L’andamento ribassista dell’intera borsa di Milano, legato più a fattori politici che economici, non ha permesso di cogliere il peso dell’ondata di vendite che ha colpito marchi del lusso quali Moncler, Salvatore Ferragamo e Brunello Cucinelli. Ma in questo caso la politica non c’entra, tantè che a Parigi sono scese le quotazioni di Kering e Lvmh; a Zurigo quelle di Richemont e Swatch; a Londra Burberry. Naturalmente non si può trattare di una coincidenza ed in effetti è arrivato quasi contemporaneamente il giudizio degli analisti di Morgan Stanley che hanno titolato uno specifico report: “Beni di lusso: non più di moda”. Di fatto una raccomandazione a ridurre l’incidenza dei titoli legati ai grandi brand del lusso nei portafogli degli investitori.
E dire che i conti trimestrali pubblicati da Lvmh hanno riportato vendite in aumento del +10% a 33,1 miliardi sui nove mesi. Ed anche Credit Suisse ha sostenuto che la temuta frenata del settore ancora non si vede. Ma allora, da dove trae gli auspici negativi Morgan Stanley? Dalla Cina che nel recente passato ha consolidato un ruolo chiave per monitorare le tendenze dei beni di lusso: secondo gli analisti la fiducia dei consumatori cinesi sembra aver già raggiunto il suo apice.
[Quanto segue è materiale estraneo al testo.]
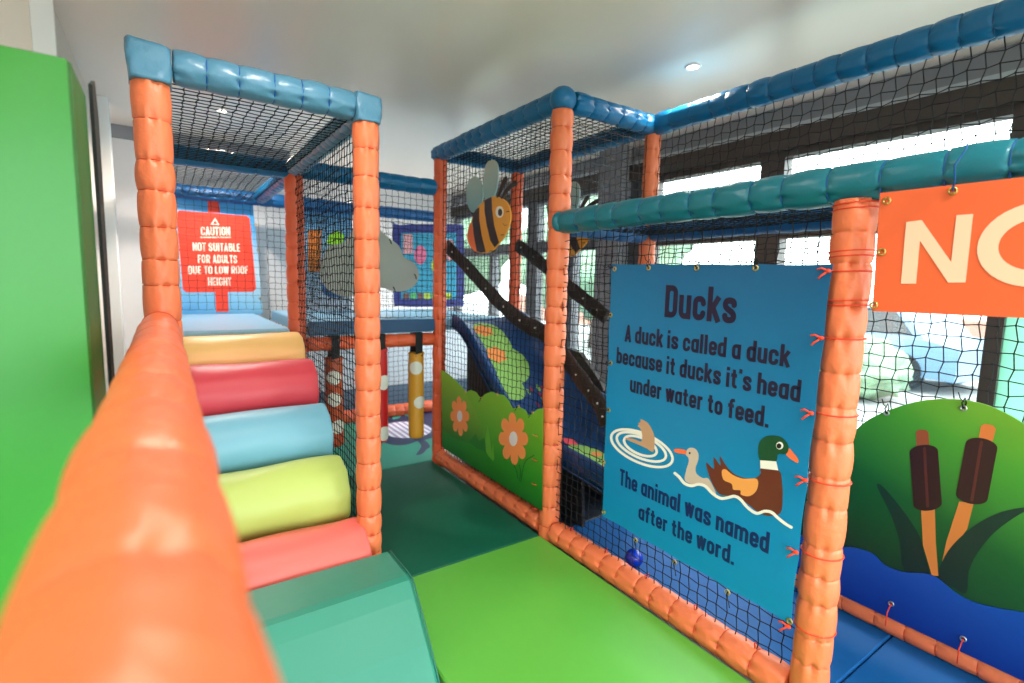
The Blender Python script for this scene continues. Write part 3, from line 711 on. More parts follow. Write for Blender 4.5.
# drake
poly(art, Z2([(150, 240), (195, 280), (192, 210), (232, 260), (228, 205), (275, 275), (330, 318), (400, 335), (440, 325), (462, 300), (462, 275), (562, 285), (582, 360), (585, 450), (572, 530), (500, 545), (440, 520), (390, 480), (330, 440), (270, 430), (225, 420), (190, 370), (165, 310)]), 2, 5, 3)
poly(art, Z2([(240, 290), (262, 280), (300, 310), (360, 333), (440, 335), (440, 395), (400, 432), (350, 425), (345, 400), (305, 395), (295, 362), (250, 340)]), 3, 6, 4)
poly(art, Z2([(458, 228), (450, 140), (478, 100), (520, 88), (575, 95), (612, 130), (620, 165), (605, 192), (560, 195), (545, 235)]), 3, 7, 4)
poly(art, Z2([(458, 228), (550, 235), (562, 286), (460, 274)]), 4, 0, 0)
poly(art, Z2([(620, 160), (650, 190), (675, 225), (670, 244), (640, 228), (604, 195)]), 2, 3, 3)
poly(art, Z2([(570+21*cos(i*pi/8), 145+22*sin(i*pi/8)) for i in range(16)]), 4, 0, 0)
poly(art, Z2([(566+14*cos(i*pi/8), 147+15*sin(i*pi/8)) for i in range(16)]), 5, 4, 0)
stroke(art, [(675.5, 473), (680, 477), (685, 483), (692, 485.5), (699, 484), (706, 486), (713, 493), (721, 498), (728, 497.5), (735, 496), (741, 499), (748, 507), (757, 513), (765, 511), (772, 512), (779, 518), (786, 523.5), (792, 527)], 3.0, 6, 0)
MALB = mat('chestnut_print', (104, 44, 26), .45)
art.build('duck_artwork', [WHITEP, mat('tan_print', (196, 152, 118), .45), mat('cream_grey_print', (206, 186, 168), .45), mat('bill_orange_print', (246, 112, 66), .45), mat('black_print', (22, 18, 20), .45), MALB, mat('wing_orange_print', (240, 158, 80), .45), mat('drake_green_print', (10, 72, 38), .45)], t)
for c in [(615, 269), (649, 268), (697, 268), (756, 268), (611, 315), (611, 363), (609, 410), (604, 462), (604, 512), (636, 540), (675, 562), (728, 592), (790, 621)]:
    eyelet(P(*c, 4), (1, 0, 0), t)
for c, d in [((649, 267), (0, 0, 1)), ((697, 267), (0, 0, 1)), ((756, 267), (0, 0, 1)), ((613, 268), (0, 1, .5)), ((611, 315), (0, 1, .2)), ((611, 363), (0, 1, .1)), ((609, 410), (0, 1, .1)),
             ((604, 462), (0, 1, .1)), ((636, 540), (0, 0, -1)), ((675, 562), (0, 0, -1)), ((728, 592), (0, 0, -1))]:
    tie(P(*c, 5), t, d=d)
for y in (271, 338, 413, 480, 552, 626):   # red cords knotted round the post
    k = P({271: 829, 338: 822, 413: 812, 480: 806, 552: 797, 626: 789}[y], y, 8); c = Vector((XC, Y0, k.z))
    ring_cord(c, (0, .03, 1), .0555, 'cord_tie', REDCORD, p5, .0022, knot=k)

# NO banner
OB = mat('bright_orange_print', (240, 102, 54), .45, bump=.12, bscale=5)
t = thing('notice_banner', 'orange banner with cream letters NO hanging from the blue middle beam', 'banner', (XP, .3, 1.25))
def Q(x, y, k=1): return px('X', XP, x, y, off=.0006*k)
# sits a little further out than the duck banner
a_, b_, c_, d_ = Q(880, 193, 0), Q(1024, 177, 0), Q(1024, 318, 0), Q(872, 311, 0)
ob = [a_, b_, Vector((XP, -.28, b_.z)), Vector((XP, -.28, c_.z)), c_, d_]
MB().prism(ob, (.0015, 0, 0)).build('banner_sheet', OB, t)
lt = MB((-1.2e-5, 0, 0))
Z3 = lambda pts: pix(pts, 860, 160, 2.628)
lt.add([Q(*c, 2) for c in Z3([(108, 325), (122, 163), (163, 158), (240, 268), (254, 145), (298, 142), (278, 322), (232, 322), (158, 212), (148, 325)])], [list(range(10))])
cO = Q(977, 250, 2)+Vector((0, -.098, 0)); cO.z = 1.408
no_, ni_ = [], []
for i in range(40):
    a = 2*pi*i/40; no_.append(cO+Vector((0, -.098*cos(a), .0905*sin(a)))); ni_.append(cO+Vector((0, -.062*cos(a), .055*sin(a))))
lt.add(no_+ni_, [(i, (i+1) % 40, 40+(i+1) % 40, 40+i) for i in range(40)])
lt.build('lettering', mat('cream_print', (244, 208, 176), .5), t)
for c in [(887, 201), (953, 191), (882, 252), (874, 305)]:
    eyelet(Q(*c, 3), (1, 0, 0), t)
for y, c in ((200, (887, 201)), (252, (882, 252)), (305, (874, 305))):
    k = Q(*c, 5)
    for dz in (-.006, .008):
        ring_cord((XC, Y0, k.z+dz), (0, .05, 1), .0555, 'cord_tie', REDCORD, p5, .0019)
MB().tube([Q(953, 191, 5), Q(956, 180, 12), Q(960, 168, 12)+Vector((-.03, 0, 0)), Q(966, 150, 5), Q(968, 143, 3)], .002, 5).build('cord_tie', BLUECORD, t)

# flower panel
XF = XC-.062
def Fp(x, y, k=1): return px('X', XF, x, y, off=.0006*k)
t = thing('flower_panel', 'green meadow panel with two orange flowers tied in the frame', 'panel', (XF, 2.6, .08))
Z7 = lambda pts: pix(pts, 435, 370, 4.878)
GREEN1 = grad('meadow_print', [(0, (10, 92, 30)), (.4, (48, 140, 34)), (1, (118, 176, 44))], 'Z', .1, .62, rough=.45)
GREEN2 = grad('bush_print', [(0, (30, 110, 34)), (1, (140, 190, 52))], 'Z', .25, .68, rough=.45)
ol = Z7([(30, 0), (60, 15), (95, 45), (130, 80), (150, 108), (175, 98), (200, 108), (222, 138), (245, 118), (275, 105), (305, 118), (335, 122), (360, 150), (378, 188), (410, 180), (440, 195), (455, 222), (480, 208), (500, 190), (527, 186), (523, 688), (36, 376)])
q_ = [Fp(*c) for c in ol]; MB().prism(q_, (.002, 0, 0)).build('panel_sheet', GREEN1, t)
art = MB((-1.2e-5, 0, 0))
art.add([Fp(*c, 2) for c in Z7([(36, 5), (60, 20), (100, 52), (140, 100), (180, 165), (215, 240), (238, 320), (205, 350), (165, 355), (130, 345), (90, 330), (60, 305), (36, 285)])], [list(range(13))], 0)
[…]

È evidente che se dovesse rallentare la crescita di interesse per il fashion nell’immenso mercato cinese, potrebbe innescarsi un effetto domino che contagerebbe anche i più tradizionali sbocchi dell’industria del bello e della creatività che negli anni recenti è ‘esplosa’ con guadagni, costi e valutazioni esponenziali.
Il richiamo di Morgan Stanley potrebbe allora dimostrarsi un utile campanello d’allarme: il castello della moda ha bisogno di fondamenta solide e consolidate. Non potrà certo essere un’acqua minerale a 8 euro che salva un mondo se questo è fatto solo di labili immagini internettiane.